Richard Parker

The Narrative of Arthur Gordon Pym of Nantucket (1838) is Edgar Allan Poe’s only complete novel and tells the fateful tale of a young stowaway. After a heavy session on the beer, the young teenager and his friend Augustus set out on the whaling ship Ariel but when the weather turns for the worst they are forced to escape on a dinghy.

The whole experience seems to ignite a thirst for adventure in Pym and so the two set out to sea again, this time aboard the Gampus, which is commanded by Augustus’ father. On this adventure Pym has to hide below deck and takes his pet dog Tiger with him as a companion. The conditions are cramped and he’s reliant on Augustus to bring him food and water. When this does not materialise Pym becomes delirious. He considers coming out of hiding but is fearful as he discovers a letter written in blood attached to his dog warning that he must remain hidden.

When Augustus finally returns he explains there has been a mutiny and half the crew have been slaughtered. His father, the captain, has escaped in a small boat. As nobody knows about Pym’s presence, he is able to convince the superstitious sailors he’s a ghost and the two friends, along with another crew member, are able to wrestle back control of the mutinous ship. The remaining sailors are disposed of or thrown overboard except one, Richard Parker.

This victory is short lived and as you’d expect from Poe, there isn’t a happy ending. A terrible storm ravages the boat and set adrift and starving, the remaining crew are forced to follow the Custom of the Sea. The young cabin boy Richard Parker draws the short straw and ends up as lunch.

I recently came across Richard Parker again in Leviathan, the Samuel Johnson Prize winning book by Philip Hoare. In this, Hoare reveals an eerie real life story of cannibalism that happened forty years later from Poe’s story when the survivors of a shipwrecked yacht sailing from Southampton to Australia were also forced into extreme measures and ate the cabin boy. “By remarkable coincidence, his name was also Richard Parker, and his memorial in the local churchyard, close to where I grew up, forever fascinated me with its ghoulish epitaph: Though he slay me yet will I trust in him.

My favourite book of all time is Yann Martel’s Booker-winning The Life of Pi (2001). In this story a zoo owner in Pondicherry, India transports his family and their zoo across the Pacific to Canada to embark on a new life. But on the way it sinks and the young boy Pi survives 227 days stranded on a lifeboat with a Bengal tiger named Richard Parker. It’s never made explicit whether the tiger is a figment of his imagination, a traumatic reaction to the tragic loss of his family, or whether the event really happened. This is a clever metaphor as ultimately it is down to individuals what they choose to believe or how they interpret the ‘same’ facts.

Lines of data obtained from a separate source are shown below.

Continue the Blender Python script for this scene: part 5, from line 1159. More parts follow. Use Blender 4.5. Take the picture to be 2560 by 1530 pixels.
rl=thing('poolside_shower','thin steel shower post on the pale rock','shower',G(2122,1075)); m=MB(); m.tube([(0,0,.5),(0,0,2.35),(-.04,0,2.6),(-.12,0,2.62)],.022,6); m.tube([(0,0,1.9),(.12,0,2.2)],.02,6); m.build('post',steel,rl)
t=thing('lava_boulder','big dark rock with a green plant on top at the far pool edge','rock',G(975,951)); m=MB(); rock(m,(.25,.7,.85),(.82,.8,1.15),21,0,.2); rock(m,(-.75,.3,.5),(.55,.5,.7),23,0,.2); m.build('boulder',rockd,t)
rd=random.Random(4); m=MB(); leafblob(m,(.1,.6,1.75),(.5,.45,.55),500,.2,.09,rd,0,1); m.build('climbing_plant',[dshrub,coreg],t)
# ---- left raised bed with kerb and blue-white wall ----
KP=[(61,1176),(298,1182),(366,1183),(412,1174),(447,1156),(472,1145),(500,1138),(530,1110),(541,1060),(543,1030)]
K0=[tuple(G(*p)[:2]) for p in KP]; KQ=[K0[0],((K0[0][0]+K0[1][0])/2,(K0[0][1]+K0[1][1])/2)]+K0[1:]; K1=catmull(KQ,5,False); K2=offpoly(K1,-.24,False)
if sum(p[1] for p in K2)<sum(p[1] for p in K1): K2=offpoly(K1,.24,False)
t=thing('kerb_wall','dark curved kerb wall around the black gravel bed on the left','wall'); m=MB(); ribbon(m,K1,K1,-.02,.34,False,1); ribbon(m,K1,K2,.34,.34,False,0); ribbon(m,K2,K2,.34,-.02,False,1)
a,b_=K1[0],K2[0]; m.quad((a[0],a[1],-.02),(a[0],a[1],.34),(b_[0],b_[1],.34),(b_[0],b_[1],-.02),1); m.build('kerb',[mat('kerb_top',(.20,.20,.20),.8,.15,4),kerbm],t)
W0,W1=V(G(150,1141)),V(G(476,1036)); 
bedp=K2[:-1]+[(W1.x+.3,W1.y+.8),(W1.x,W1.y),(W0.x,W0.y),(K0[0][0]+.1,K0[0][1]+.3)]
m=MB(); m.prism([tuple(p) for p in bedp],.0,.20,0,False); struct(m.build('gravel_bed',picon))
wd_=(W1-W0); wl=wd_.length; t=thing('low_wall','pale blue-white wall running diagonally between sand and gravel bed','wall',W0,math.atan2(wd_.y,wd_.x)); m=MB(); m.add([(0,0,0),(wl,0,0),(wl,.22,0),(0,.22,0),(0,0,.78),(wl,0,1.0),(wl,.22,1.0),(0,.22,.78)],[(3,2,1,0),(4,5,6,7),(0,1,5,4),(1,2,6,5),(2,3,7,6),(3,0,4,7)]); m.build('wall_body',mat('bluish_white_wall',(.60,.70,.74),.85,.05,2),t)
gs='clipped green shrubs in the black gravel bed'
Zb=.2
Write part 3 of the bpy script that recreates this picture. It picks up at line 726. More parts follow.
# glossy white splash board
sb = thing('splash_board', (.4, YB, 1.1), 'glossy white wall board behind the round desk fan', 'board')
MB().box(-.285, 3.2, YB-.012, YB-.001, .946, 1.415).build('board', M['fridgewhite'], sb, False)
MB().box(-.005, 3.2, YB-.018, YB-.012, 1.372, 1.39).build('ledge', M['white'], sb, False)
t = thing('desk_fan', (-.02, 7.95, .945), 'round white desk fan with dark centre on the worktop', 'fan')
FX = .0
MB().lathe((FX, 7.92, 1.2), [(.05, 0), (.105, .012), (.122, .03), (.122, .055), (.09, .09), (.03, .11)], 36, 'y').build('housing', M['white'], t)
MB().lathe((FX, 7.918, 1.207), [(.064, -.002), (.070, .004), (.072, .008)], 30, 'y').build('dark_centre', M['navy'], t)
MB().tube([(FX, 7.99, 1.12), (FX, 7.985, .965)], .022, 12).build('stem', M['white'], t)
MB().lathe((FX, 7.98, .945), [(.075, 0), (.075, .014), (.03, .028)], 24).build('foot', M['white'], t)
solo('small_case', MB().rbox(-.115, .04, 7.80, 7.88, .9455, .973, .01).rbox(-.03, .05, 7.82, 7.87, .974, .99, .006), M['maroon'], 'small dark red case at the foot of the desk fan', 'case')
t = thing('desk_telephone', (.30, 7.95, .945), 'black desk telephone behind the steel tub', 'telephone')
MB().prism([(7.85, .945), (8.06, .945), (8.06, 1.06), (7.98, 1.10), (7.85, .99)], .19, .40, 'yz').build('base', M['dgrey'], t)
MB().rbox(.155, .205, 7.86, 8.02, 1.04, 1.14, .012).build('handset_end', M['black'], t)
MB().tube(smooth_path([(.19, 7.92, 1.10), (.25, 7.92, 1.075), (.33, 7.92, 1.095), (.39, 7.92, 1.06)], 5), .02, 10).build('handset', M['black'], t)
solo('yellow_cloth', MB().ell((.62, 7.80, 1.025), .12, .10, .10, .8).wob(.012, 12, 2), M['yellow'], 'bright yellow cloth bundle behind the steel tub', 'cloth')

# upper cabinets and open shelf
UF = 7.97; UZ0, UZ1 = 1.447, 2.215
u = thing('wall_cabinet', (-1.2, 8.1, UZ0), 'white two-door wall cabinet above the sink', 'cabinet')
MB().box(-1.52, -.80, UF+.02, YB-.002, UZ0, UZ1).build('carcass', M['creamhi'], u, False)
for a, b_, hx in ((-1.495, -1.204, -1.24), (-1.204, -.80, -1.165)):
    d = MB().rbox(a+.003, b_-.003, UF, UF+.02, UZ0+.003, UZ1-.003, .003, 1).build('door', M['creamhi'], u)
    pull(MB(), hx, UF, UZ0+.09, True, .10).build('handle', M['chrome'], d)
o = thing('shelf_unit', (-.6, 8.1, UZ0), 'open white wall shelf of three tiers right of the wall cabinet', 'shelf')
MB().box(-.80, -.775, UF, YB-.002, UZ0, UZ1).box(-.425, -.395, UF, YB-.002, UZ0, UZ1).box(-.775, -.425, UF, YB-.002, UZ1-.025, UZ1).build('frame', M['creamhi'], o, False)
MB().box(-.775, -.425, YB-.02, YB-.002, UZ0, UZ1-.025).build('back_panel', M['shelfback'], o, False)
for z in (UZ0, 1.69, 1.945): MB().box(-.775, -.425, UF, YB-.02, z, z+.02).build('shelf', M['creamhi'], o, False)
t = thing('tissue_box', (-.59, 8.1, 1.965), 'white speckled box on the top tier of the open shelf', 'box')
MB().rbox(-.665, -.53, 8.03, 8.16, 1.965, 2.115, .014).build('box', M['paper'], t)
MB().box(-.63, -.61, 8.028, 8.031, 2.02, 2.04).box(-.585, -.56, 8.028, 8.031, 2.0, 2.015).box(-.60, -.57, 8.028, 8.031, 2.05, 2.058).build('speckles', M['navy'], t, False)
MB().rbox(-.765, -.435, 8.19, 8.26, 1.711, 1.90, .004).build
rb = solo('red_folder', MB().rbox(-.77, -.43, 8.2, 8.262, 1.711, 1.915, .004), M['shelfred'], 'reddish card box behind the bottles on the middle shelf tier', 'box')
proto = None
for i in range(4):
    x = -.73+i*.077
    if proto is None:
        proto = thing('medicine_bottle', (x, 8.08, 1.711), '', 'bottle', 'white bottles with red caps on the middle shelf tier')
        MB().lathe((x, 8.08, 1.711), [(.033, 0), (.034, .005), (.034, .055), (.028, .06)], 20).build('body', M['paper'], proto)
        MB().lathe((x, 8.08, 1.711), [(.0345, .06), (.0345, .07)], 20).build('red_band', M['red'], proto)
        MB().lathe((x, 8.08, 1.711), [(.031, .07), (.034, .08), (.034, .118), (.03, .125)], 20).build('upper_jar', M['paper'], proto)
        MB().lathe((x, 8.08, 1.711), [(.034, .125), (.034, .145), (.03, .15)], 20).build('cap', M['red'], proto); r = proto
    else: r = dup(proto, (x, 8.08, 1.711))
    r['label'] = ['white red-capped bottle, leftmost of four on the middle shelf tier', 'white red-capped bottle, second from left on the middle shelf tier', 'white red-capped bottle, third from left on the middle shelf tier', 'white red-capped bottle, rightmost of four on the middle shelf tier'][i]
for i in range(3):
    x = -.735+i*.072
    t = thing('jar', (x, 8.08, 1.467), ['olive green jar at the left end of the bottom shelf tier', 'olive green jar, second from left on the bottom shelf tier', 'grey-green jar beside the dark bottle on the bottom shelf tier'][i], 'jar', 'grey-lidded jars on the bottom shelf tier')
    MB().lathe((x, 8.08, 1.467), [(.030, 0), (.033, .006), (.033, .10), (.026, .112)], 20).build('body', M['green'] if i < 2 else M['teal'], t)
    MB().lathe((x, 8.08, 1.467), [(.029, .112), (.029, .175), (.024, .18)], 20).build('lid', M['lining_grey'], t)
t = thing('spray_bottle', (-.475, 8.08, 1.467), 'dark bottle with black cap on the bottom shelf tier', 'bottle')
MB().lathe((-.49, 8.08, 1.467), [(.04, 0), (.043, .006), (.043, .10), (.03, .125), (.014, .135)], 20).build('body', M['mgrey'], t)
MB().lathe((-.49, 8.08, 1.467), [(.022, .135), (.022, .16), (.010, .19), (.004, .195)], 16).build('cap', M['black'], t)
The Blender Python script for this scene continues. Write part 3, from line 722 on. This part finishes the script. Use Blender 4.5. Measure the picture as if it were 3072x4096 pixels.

It’s hard to think of a more significant name in literature than Richard Parker and a great example of the power of intertexuality to bring a magical dimension to story telling. The fact that Pym’s pet dog is called Tiger in the Poe tale makes Martel’s choice of name and animal even more relevant. Whether Richard Parker’s destiny was an unfortunate coincidence or an example of synchronicity is something that we’ll never know. But the story we choose to believe, as Martel has so cleverly highlighted, reveals more about the reader than it does the author.